Start MATERIAL SUPPLIED

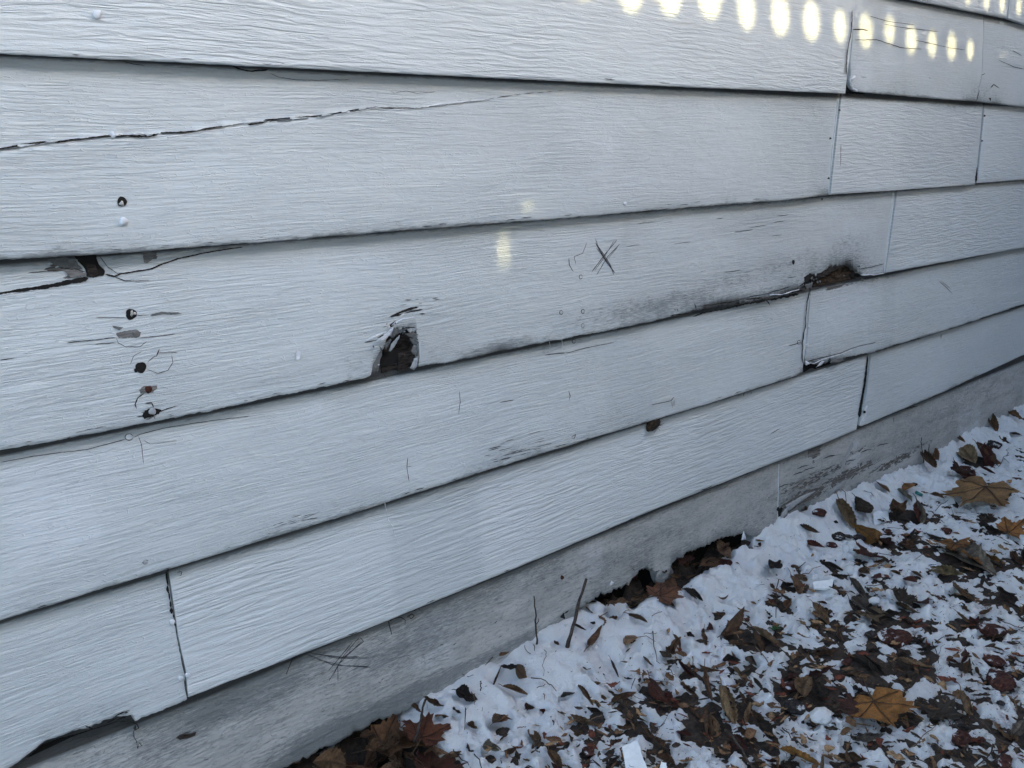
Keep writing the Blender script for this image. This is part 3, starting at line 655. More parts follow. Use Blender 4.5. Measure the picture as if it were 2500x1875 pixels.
# ragged lower edge of c1, dark splinters
for k, (x0, y0, x1, y1) in enumerate([(90, 420, 210, 405), (235, 345, 245, 385), (380, 345, 460, 340), (540, 325, 640, 310), (690, 300, 780, 290), (660, 320, 690, 355), (800, 285, 890, 265)]):
    ribbon(T(6, [(x0, y0), (x1, y1)]), 3.2, 'C', M_CRACK, 'crack', b_c1, seed=180+k, jit=1.2)
# grain cracks on c1's right half and d1
rnd = random.Random(5)
for k in range(12):
    x = rnd.uniform(1500, 1930); y = 660+(x-1500)*-.07+rnd.uniform(-110, 70)
    if y > 790-(x-1500)*.19: continue
    L = rnd.uniform(12, 50)
    ribbon([(x, y), (x+L*.5, y-L*.06+rnd.uniform(-1, 1)), (x+L, y-L*.13)], rnd.uniform(.8, 1.5), 'C', M_CRACK, 'crack', b_c1, seed=200+k, jit=.5)
for k in range(26):
    x = rnd.uniform(1180, 1310); y = 1118-(x-1180)*.30+rnd.uniform(-32, 20)
    L = rnd.uniform(10, 40)
    ribbon([(x, y), (x+L, y-L*.24)], rnd.uniform(.8, 1.4), 'D', M_CRACK, 'crack', b_d1, seed=240+k, jit=.4)
for k in range(14):
    x = rnd.uniform(660, 760); y = 1288-(x-660)*.27+rnd.uniform(-14, 8); L = rnd.uniform(8, 26)
    ribbon([(x, y), (x+L, y-L*.28)], 1.3, 'D', M_CRACK, 'crack', b_d1, seed=270+k, jit=.4)
for k, pts in enumerate([[(790, 870), (795, 940), (785, 1010)], [(1030, 940), (1120, 925)], [(480, 1270), (475, 1330), (490, 1420)], [(475, 1325), (505, 1322)], [(1460, 1150), (1490, 1130), (1480, 1155), (1460, 1155)], [(1300, 655), (1450, 640), (1560, 610), (1720, 580)], [(1940, 955), (2060, 930), (2080, 905)], [(2065, 930), (2068, 975)], [(2078, 925), (2078, 965)], [(1445, 870), (1455, 900), (1448, 930)]]):
    ribbon(T(5, pts), 1.4, 'D', M_CRACK, 'crack', b_d1, seed=290+k, jit=.4)
for k, pts in enumerate([[(810, 600), (870, 580), (880, 590)], [(750, 1095), (690, 1130)], [(690, 435), (705, 445)]]):
    ribbon(T(6, pts), 1.6, 'D', M_CRACK, 'crack', b_d1, seed=310+k)
# cracks of d1 left: long hairline under course C
ribbon(T(4, [(0, 1300), (200, 1262), (520, 1222), (755, 1160)]), 1.4, 'D', M_CRACK, 'crack', b_d1, seed=320)
ribbon(T(4, [(800, 1150), (840, 1130), (1000, 1090), (1200, 1060), (1500, 1020)]), 1.3, 'D', M_CRACK, 'crack', b_d1, seed=321)
ribbon(T(4, [(830, 1140), (850, 1200), (862, 1310)]), 1.2, 'D', M_CRACK, 'crack', b_d1, seed=322)
ribbon(T(4, [(860, 1165), (900, 1190), (1060, 1170)]), 1.0, 'D', M_CRACK, 'crack', b_d1, seed=323)
disc(T(4, [(775, 1148)])[0][0], T(4, [(775, 1148)])[0][1], 9, 'D', M_NAIL, 'nail_head', b_d1, 0, .001, 31)
ring(*T(4, [(775, 1148)])[0], 10, 8, 'D', 1.4, b_d1, 324, 'crack')
# d2: crack and chipped corner
ribbon(T('r', [(500, 1450), (700, 1400), (950, 1340), (1090, 1280), (1200, 1245), (1440, 1190)]), 1.6, 'D', M_CRACK, 'crack', b_d2, seed=330, w1=1)
lip(T('r', [(480, 1475), (600, 1475), (700, 1425), (960, 1350), (1100, 1300)]), 'D', .0011, b_d2, 331)
for k, (pts, mt) in enumerate([([(800, 1470), (840, 1430), (950, 1400), (1010, 1440), (900, 1470)], M_GREYWOOD), ([(620, 1530), (700, 1440), (735, 1450), (690, 1500)], M_CAULK), ([(1290, 1345), (1350, 1310), (1430, 1295), (1410, 1325)], M_FLAKE)]):
    flake(T('r', pts), .001, mt, 'paint_flake', b_d2, 20+k, .003)
poly(T('r', [(440, 1480), (470, 1450), (520, 1510), (600, 1490), (700, 1500), (830, 1445), (820, 1480), (700, 1530), (600, 1550), (520, 1530), (450, 1600)]), 'E', M_DARK, 'rot_hole_and_shade', b_e2, .0008, 1, 333)
ribbon(T(3, [(1115, 860), (1110, 1000)]), 1, 'B', M_CRACK, 'crack', b_b2, seed=334)
# fine craze and cracks on the A boards at right
for k, (pts, wd) in enumerate([([(1180, 178), (1240, 176), (1280, 186)], 3), ([(1190, 240), (1330, 238), (1470, 285), (1600, 295)], 1.4), ([(1280, 95), (1400, 130), (1560, 150)], 1.0), ([(1370, 145), (1480, 165), (1700, 190)], 1.0), ([(1560, 240), (1650, 260), (1780, 290), (1860, 300)], 1.1), ([(1230, 460), (1270, 465)], 1.2), ([(1640, 465), (1655, 470)], 2.0), ([(2140, 300), (2200, 335)], 1.2), ([(2060, 360), (2150, 400), (2212, 415)], 1.3), ([(1955, 452), (1980, 440)], 2.4)]):
    ribbon(T(3, pts), wd, 'A', M_CRACK, 'crack', b_a2, seed=340+k, jit=.5)
ribbon(T(3, [(2010, 530), (2030, 508), (2065, 532)]), 2.2, 'A', M_CRACK, 'crack', b_a3, seed=352)
ribbon(T(3, [(1945, 540), (1930, 600)]), 1.5, 'A', M_CRACK, 'crack', b_a3, seed=353)
poly(T(3, [(2000, 590), (2015, 585), (2012, 608)]), 'A', M_CRACK, 'bare_patch', b_a3, .0007, .3, 354)
poly(T(3, [(1140, 455), (1175, 450), (1172, 490), (1185, 545), (1260, 565), (1140, 560)]), 'B', M_DARK, 'rot_hole_and_shade', b_b2, .0035, .8, 355)
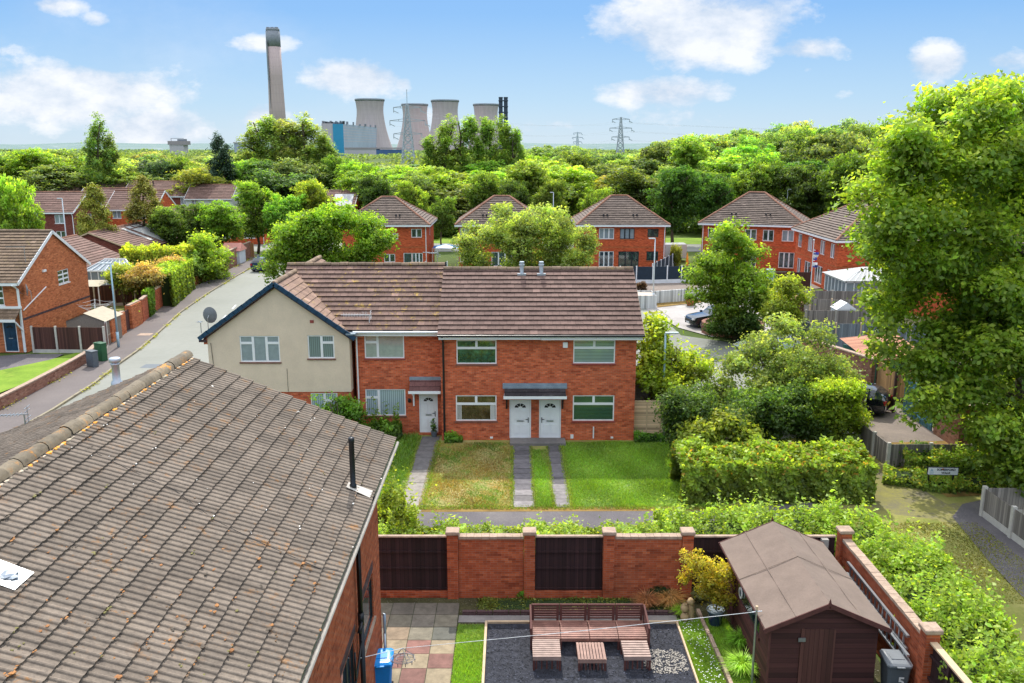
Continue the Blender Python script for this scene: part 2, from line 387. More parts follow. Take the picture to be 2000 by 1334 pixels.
        if bevel:
            b = o.modifiers.new('bevel', 'BEVEL'); b.width = bevel; b.segments = 1; b.limit_method = 'ANGLE'
        return o
def tag(o, label=None, cat=None, group=None, kind=None):
    if label: o['label'] = label
    if cat: o['category'] = cat
    if group: o['group'] = group
    if kind: o['kind'] = kind
    return o
def thing(name, label, cat, loc=(0,0,0), rz=0, group=None):
    o = bpy.data.objects.new(name, None); COL.objects.link(o); o.location = loc; o.rotation_euler = (0,0,rz)
    o.empty_display_size = .1
    return tag(o, label, cat, group)
def copy_tree(o, parent=None):
    c = o.copy(); COL.objects.link(c)
    if parent is not None: c.parent = parent
    for ch in list(o.children): copy_tree(ch, c)
    return c
def sheet(name, pts, z, mat, label, sub=0):
    mb = MB(); mb.face([(p[0], p[1], z) for p in pts]); o = mb.build(name, mat)
    return tag(o, label, None, None, 'structure')
# ------------------------------------------------------------------ roof, wall, window, door
def V(*a): return Vector(a)
def tile_slope(mb, O, U, Vd, poly, gauge=.345, tw=.36, th=.035, rnd=.16, mat=0, seed=1, odd=.02, oddt=1.35):
    """tiled plane: O origin, U along the eave, Vd up the slope (unit), poly = convex outline in (u,v)"""
    rg = random.Random(seed); O = Vector(O); U = Vector(U); Vd = Vector(Vd); n = U.cross(Vd).normalized()
    if n.z < 0: n = -n
    v0 = min(p[1] for p in poly); v1 = max(p[1] for p in poly); u0 = min(p[0] for p in poly); u1 = max(p[0] for p in poly)
    # ccw check
    ar = sum(poly[i][0]*poly[(i+1)%len(poly)][1]-poly[(i+1)%len(poly)][0]*poly[i][1] for i in range(len(poly)))
    pl = poly if ar > 0 else poly[::-1]
    edges = []
    for i in range(len(pl)):
        p, q = pl[i], pl[(i+1) % len(pl)]; a = q[1]-p[1]; b = -(q[0]-p[0]); edges.append((a, b, a*p[0]+b*p[1]))
    P = lambda u, v, h: O+U*u+Vd*v+n*h
    mb.face([P(u, v, 0) for u, v in pl], .35, mat)
    nr = int(math.ceil((v1-v0)/gauge-1e-6)); k = 0
    for r in range(nr):
        a = v0+r*gauge; b = a+gauge; off = (r % 2)*tw/2
        cnt = int((u1-u0)/tw)+2; rt = rg.uniform(.94, 1.06)
        for c in range(-1, cnt):
            x0 = u0+c*tw+off; x1 = x0+tw; g = tw*.012
            pg = [(x0+g, a), (x1-g, a), (x1-g, b), (x0+g, b)]
            for e in edges:
                pg = clip(pg, *e)
                if len(pg) < 3: break
            if len(pg) < 3: continue
            t = rt*(1+rg.uniform(-rnd, rnd))
            if rg.random() < odd: t *= oddt
            hh = th*(1+rg.uniform(-.12, .12)); dz = rg.uniform(0, .004)
            H_ = lambda v: dz+hh*(1-(v-a)/gauge)+.004
            mb.face([P(u, v, H_(v)) for u, v in pg], t, mat)
            lo = [p for p in pg if abs(p[1]-a) < 1e-4]
            if len(lo) >= 2:
                l0 = min(p[0] for p in lo); l1 = max(p[0] for p in lo)
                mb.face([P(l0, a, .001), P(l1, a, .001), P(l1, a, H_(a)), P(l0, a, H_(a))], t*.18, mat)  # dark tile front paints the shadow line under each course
def ridge_line(mb, p, q, r=.12, seg=.45, seed=3, mat=0, rnd=.2):
    rg = random.Random(seed); p = Vector(p); q = Vector(q); d = q-p; ln = d.length; n = max(1, int(ln/seg)); d.normalize()
    s = d.cross(Vector((0,0,1))).normalized(); up = s.cross(d).normalized()
    for i in range(n):
        a = p+d*(ln*i/n); b = p+d*(ln*(i+1)/n-.015); rr = r*rg.uniform(.95, 1.08); t = 1+rg.uniform(-rnd, rnd); off = up*rg.uniform(-.01, .01)
        vs = []; m = 6
        for e, k in ((a, 1.0), (b, 1.04)):
            for j in range(m+1):
                an = math.pi*j/m; vs.append(e+off+s*math.cos(an)*rr*k+up*(math.sin(an)*rr*k-.03))
        mb.mesh(vs, [(j, j+1, m+2+j, m+1+j) for j in range(m)]+[tuple(range(m+1)), tuple(range(m+1, 2*m+2))], t, mat)
def wall(mb, O, U, Nn, ln, z0, z1, holes=(), depth=.10, tint=1.0, mat=0):
    O = Vector(O); U = Vector(U); Nn = Vector(Nn); Z = Vector((0,0,1))
    us = sorted({0.0, ln, *[h[0] for h in holes], *[h[1] for h in holes]}); zs = sorted({z0, z1, *[h[2] for h in holes], *[h[3] for h in holes]})
    P = lambda u, z, d=0: O+U*u+Z*z-Nn*d
    flip = U.cross(Z).dot(Nn) < 0
    def q(*p): mb.face(p[::-1] if flip else p, tint, mat)
    for i in range(len(us)-1):
        for j in range(len(zs)-1):
            cu = (us[i]+us[i+1])/2; cz = (zs[j]+zs[j+1])/2
            if any(h[0] < cu < h[1] and h[2] < cz < h[3] for h in holes): continue
            q(P(us[i], zs[j]), P(us[i+1], zs[j]), P(us[i+1], zs[j+1]), P(us[i], zs[j+1]))
    for a, b, c, d in [h[:4] for h in holes]:
        q(P(a, c), P(a, d), P(a, d, depth), P(a, c, depth)); q(P(b, d), P(b, c), P(b, c, depth), P(b, d, depth))
        q(P(a, d), P(b, d), P(b, d, depth), P(a, d, depth)); q(P(b, c), P(a, c), P(a, c, depth), P(b, c, depth))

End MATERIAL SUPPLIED

YOUR GOAL: From the listing above, pick out each line where the word "face" appears.

EXERCISE ANSWER:
    mb = MB(); mb.face([(p[0], p[1], z) for p in pts]); o = mb.build(name, mat)
    mb.face([P(u, v, 0) for u, v in pl], .35, mat)
            mb.face([P(u, v, H_(v)) for u, v in pg], t, mat)
                mb.face([P(l0, a, .001), P(l1, a, .001), P(l1, a, H_(a)), P(l0, a, H_(a))], t*.18, mat)  # dark tile front paints the shadow line under each course
    def q(*p): mb.face(p[::-1] if flip else p, tint, mat)